Piracy - is it MORALLY wrong?

  john63 23:46 19 Oct 2005

Right, here we are talking about software, games, music and movie piracy. I ask the question: Is piracy morally wrong? My personal opinion is that although it may be illegal, it is not morally wrong. I see it as a somewhat victimless crime. I'm sure that you will have different views... Please remember: We are not talking about the legal aspect here, only the moral one.

  LastChip 23:50 19 Oct 2005

It is stealing and in my book, that has always been morally wrong. I fail to see how there can be any other interpretation.

  Forum Editor 23:54 19 Oct 2005

that the people who try to argue that software/music/film/games piracy isn't morally wrong are doing it because they have never been a copyright holder.

If you work hard for weeks/months/years creating something, only to see someone come along and selfishly take it, without any intention of paying for it at all, you are certainly not going to sit there and wish them well.
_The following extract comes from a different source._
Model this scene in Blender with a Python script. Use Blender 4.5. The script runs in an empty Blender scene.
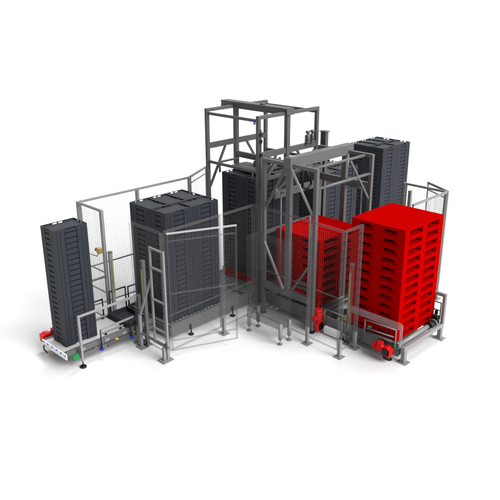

Victimless crime? What rubbish.

  john63 00:09 20 Oct 2005

Suppose that someone gets a pirate copy of some software for example. Although they now have it and haven't had to pay anything like the proper price for it, is it not possible that it has introduced them to that manufacturer's products. Also, while I partially agree with the Forum Editor's comments about it not being a victimless crime, I think we have two entirely seperate possible victims here: 1) Small software / game developers, music artists and 2) Large software / game developers, film studios, etc, etc.

  DieSse 00:11 20 Oct 2005

Because of the currently twisted definitions, and the variations in those definitions in different countries, of what we are allowed to do with content that we have purchased, then IMHO sometimes it is morally wrong and sometimes it isn't.

For instance - It's actually not allowed to make home copies for personal use of much content - but only in some countries. IMO it's not morally wrong to break that law if there is one in your country.

Whilst clearly, copying for distribution, both for profit or for free, is morally wrong (where it's prohibited), whoever does the copying.

I also beleive, on the other side of the coin, that DRM (Digital Rights Management) is morally wrong, notably in countries that do allow personal copies to be made - as it's a mechanism that denies rights under the law in such countries.

There's also the vexed question of after how long should creations pass into the public domain - which time is continually being lengthened, against the pulic interest.

  DieSse 00:12 20 Oct 2005

or even the public interest !

  DieSse 00:12 20 Oct 2005

or even the public interest !

  Kev.Ifty 00:20 20 Oct 2005

Depends on ones Morals.


  john63 00:20 20 Oct 2005

We should be able to convert digital material into whatever format we choose legally. As for how long items remain out of the public domain, it is ridiculous that we cannot legally own roms for 20 year old consoles, without the origional game!

  Dan the Doctus 00:51 20 Oct 2005

Are you saying you think it's morally okay to pirate stuff from large companies but not from small ones?

Also, it's up to the copyright/licence owner whether things should be kept in or out of the public domain, not you.

You appear to be using a feeble moral argument to justify illegality.

  DieSse 01:11 20 Oct 2005

"Also, it's up to the copyright/licence owner whether things should be kept in or out of the public domain, not you."

That has never been the case. The law says for how long creations are kept out of the public domain - not copyright holders (except insomuch that a copyrght holder may release creations into the public domain in a shorter time than the law allows, if they so wish).

The problem now is that major media corporations have sucessfully lobbied to have that period extended far beyond the time ever envisaged when copyright laws were first created (and it was created in the public interest - not in the interests of private parties).

This thread is now locked and can not be replied to.